Task instructions:
Nothing but the lines from the one containing "(.085, .108, .15), .6, .4, .1, 4)" to the end of the data should be returned, each exactly as written.

Material provided:
------
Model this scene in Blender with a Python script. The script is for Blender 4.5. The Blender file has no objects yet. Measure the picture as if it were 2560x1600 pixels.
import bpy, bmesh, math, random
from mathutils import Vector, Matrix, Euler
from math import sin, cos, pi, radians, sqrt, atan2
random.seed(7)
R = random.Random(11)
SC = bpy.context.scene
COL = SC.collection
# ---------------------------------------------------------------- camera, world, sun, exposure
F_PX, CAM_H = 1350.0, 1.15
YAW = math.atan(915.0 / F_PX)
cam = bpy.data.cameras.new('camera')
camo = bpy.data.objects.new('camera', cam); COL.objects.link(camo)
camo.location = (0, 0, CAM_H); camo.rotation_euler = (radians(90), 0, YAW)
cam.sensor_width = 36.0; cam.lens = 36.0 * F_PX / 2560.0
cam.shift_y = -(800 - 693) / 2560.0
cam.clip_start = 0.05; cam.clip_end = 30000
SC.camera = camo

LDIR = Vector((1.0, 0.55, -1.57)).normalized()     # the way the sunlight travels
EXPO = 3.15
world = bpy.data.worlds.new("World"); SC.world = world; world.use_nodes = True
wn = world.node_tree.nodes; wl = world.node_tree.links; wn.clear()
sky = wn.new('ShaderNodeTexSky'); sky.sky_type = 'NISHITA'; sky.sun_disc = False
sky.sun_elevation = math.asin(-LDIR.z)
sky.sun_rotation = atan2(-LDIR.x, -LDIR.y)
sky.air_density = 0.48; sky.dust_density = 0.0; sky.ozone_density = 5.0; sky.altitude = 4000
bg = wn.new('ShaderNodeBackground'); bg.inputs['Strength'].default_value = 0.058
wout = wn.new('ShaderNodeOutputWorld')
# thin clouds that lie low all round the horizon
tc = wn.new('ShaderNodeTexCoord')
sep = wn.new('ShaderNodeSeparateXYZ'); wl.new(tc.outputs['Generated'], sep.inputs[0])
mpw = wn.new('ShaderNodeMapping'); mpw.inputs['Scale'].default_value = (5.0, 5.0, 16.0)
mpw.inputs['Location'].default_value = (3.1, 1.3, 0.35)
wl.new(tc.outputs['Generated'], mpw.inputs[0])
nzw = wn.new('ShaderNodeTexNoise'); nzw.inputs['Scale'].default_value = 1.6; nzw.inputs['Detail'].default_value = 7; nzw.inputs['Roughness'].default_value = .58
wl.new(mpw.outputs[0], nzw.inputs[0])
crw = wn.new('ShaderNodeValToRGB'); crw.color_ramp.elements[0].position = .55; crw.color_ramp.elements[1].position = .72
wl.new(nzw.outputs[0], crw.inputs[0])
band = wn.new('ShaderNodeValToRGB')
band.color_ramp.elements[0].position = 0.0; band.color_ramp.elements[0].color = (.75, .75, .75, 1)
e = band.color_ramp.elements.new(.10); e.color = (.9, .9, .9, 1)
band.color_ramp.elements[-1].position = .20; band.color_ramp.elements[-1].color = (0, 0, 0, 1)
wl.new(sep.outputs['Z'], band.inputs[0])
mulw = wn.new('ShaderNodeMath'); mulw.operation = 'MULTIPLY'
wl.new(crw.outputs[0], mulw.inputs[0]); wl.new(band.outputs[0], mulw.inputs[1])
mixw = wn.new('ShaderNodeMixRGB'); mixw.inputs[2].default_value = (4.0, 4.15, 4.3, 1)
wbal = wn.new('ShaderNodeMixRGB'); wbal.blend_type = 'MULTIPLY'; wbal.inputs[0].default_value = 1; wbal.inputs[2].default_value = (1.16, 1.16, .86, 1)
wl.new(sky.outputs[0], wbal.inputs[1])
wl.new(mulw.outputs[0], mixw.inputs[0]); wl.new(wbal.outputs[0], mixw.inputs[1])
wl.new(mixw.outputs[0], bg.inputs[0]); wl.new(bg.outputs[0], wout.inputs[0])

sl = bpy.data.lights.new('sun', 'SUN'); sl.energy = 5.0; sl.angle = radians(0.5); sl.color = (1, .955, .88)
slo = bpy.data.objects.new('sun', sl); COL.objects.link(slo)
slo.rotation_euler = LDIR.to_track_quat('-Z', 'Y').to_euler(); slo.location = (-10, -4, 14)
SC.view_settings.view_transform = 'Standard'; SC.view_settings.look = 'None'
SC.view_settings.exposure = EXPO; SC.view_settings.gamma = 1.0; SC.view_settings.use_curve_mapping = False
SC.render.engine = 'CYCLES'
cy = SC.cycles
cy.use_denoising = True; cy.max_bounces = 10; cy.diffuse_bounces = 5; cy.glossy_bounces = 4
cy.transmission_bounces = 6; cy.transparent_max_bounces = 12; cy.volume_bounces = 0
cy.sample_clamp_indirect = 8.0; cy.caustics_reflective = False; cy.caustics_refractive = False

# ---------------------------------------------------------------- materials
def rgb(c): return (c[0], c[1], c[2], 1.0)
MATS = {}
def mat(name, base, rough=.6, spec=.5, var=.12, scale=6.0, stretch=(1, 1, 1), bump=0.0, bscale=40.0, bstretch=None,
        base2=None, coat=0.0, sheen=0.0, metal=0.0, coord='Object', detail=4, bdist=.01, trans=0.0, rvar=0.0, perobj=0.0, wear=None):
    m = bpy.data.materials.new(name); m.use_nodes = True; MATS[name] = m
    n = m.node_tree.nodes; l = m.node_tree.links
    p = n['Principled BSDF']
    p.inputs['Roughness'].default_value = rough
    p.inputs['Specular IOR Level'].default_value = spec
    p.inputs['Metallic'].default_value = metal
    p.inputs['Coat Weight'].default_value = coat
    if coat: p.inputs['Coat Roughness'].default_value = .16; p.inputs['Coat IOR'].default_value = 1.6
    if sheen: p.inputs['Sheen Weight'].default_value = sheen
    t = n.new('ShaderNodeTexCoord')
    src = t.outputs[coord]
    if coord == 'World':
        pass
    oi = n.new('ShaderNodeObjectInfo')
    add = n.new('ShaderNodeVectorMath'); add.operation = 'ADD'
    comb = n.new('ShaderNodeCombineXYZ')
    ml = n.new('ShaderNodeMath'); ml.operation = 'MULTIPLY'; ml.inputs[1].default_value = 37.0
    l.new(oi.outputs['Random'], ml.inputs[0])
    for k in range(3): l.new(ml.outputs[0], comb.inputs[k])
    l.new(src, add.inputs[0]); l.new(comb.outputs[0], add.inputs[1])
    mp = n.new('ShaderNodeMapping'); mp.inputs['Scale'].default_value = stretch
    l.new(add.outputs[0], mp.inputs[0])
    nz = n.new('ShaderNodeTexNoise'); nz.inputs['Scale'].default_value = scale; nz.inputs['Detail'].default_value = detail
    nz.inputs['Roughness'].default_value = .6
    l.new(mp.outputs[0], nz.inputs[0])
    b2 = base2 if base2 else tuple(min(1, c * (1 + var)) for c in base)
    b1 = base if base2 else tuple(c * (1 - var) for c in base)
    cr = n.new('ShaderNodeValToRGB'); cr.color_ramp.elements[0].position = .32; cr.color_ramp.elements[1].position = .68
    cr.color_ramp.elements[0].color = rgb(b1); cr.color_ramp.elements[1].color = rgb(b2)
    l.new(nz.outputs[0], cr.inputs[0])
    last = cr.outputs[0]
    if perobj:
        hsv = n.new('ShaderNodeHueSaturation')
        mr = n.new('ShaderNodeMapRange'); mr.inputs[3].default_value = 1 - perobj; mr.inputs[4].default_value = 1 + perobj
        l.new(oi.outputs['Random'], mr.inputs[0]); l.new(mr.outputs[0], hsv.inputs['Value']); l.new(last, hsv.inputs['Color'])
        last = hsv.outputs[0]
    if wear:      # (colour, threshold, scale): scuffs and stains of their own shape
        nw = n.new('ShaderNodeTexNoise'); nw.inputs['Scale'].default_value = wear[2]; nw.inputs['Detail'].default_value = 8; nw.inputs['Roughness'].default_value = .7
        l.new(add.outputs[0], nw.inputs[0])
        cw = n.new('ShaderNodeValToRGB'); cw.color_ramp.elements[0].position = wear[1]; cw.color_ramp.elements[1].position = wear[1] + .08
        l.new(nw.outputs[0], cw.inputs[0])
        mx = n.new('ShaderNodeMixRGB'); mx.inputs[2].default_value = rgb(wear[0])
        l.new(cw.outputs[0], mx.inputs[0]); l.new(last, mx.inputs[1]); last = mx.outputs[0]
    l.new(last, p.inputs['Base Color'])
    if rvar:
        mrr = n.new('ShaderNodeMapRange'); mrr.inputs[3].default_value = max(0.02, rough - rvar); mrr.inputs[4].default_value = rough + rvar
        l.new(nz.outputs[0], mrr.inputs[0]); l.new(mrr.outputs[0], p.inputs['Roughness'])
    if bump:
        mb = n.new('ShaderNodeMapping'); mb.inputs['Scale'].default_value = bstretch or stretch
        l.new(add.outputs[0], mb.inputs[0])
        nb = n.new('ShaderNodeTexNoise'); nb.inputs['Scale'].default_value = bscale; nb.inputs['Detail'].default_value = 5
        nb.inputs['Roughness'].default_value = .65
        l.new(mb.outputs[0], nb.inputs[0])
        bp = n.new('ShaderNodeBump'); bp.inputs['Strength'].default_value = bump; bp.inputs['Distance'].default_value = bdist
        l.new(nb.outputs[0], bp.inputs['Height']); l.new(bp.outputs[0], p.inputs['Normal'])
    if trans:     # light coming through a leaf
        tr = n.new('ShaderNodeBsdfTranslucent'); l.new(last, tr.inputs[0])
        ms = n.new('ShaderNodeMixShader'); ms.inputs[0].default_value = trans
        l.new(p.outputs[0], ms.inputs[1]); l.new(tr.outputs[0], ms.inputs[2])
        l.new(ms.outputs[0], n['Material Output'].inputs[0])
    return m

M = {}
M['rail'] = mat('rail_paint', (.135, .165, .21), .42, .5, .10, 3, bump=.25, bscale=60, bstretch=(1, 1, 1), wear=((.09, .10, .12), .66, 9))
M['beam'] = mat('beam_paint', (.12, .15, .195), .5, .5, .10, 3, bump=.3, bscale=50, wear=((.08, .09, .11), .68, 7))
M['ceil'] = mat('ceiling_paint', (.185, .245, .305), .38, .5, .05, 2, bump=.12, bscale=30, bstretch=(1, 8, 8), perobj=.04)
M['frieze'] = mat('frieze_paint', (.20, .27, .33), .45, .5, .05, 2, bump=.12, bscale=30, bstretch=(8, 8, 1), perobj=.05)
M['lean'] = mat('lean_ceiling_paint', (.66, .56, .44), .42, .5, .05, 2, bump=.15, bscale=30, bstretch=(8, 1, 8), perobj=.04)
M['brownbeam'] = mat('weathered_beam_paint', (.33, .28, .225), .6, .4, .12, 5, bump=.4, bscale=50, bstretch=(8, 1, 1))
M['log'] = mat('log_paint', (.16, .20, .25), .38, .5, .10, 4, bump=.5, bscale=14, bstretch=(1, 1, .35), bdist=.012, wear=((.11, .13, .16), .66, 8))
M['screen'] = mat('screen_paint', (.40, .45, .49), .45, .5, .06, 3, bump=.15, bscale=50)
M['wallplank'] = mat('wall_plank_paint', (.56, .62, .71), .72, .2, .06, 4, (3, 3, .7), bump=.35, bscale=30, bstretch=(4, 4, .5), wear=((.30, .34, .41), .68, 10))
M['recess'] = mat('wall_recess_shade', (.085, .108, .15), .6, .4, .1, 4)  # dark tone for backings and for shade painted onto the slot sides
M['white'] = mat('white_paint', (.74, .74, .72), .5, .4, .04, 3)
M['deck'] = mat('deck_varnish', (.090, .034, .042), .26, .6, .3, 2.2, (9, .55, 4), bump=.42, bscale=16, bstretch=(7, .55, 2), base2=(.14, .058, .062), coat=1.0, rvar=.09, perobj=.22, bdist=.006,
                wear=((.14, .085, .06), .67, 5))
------
Right answer:
M['recess'] = mat('wall_recess_shade', (.085, .108, .15), .6, .4, .1, 4)  # dark tone for backings and for shade painted onto the slot sides
M['white'] = mat('white_paint', (.74, .74, .72), .5, .4, .04, 3)
M['deck'] = mat('deck_varnish', (.090, .034, .042), .26, .6, .3, 2.2, (9, .55, 4), bump=.42, bscale=16, bstretch=(7, .55, 2), base2=(.14, .058, .062), coat=1.0, rvar=.09, perobj=.22, bdist=.006,
                wear=((.14, .085, .06), .67, 5))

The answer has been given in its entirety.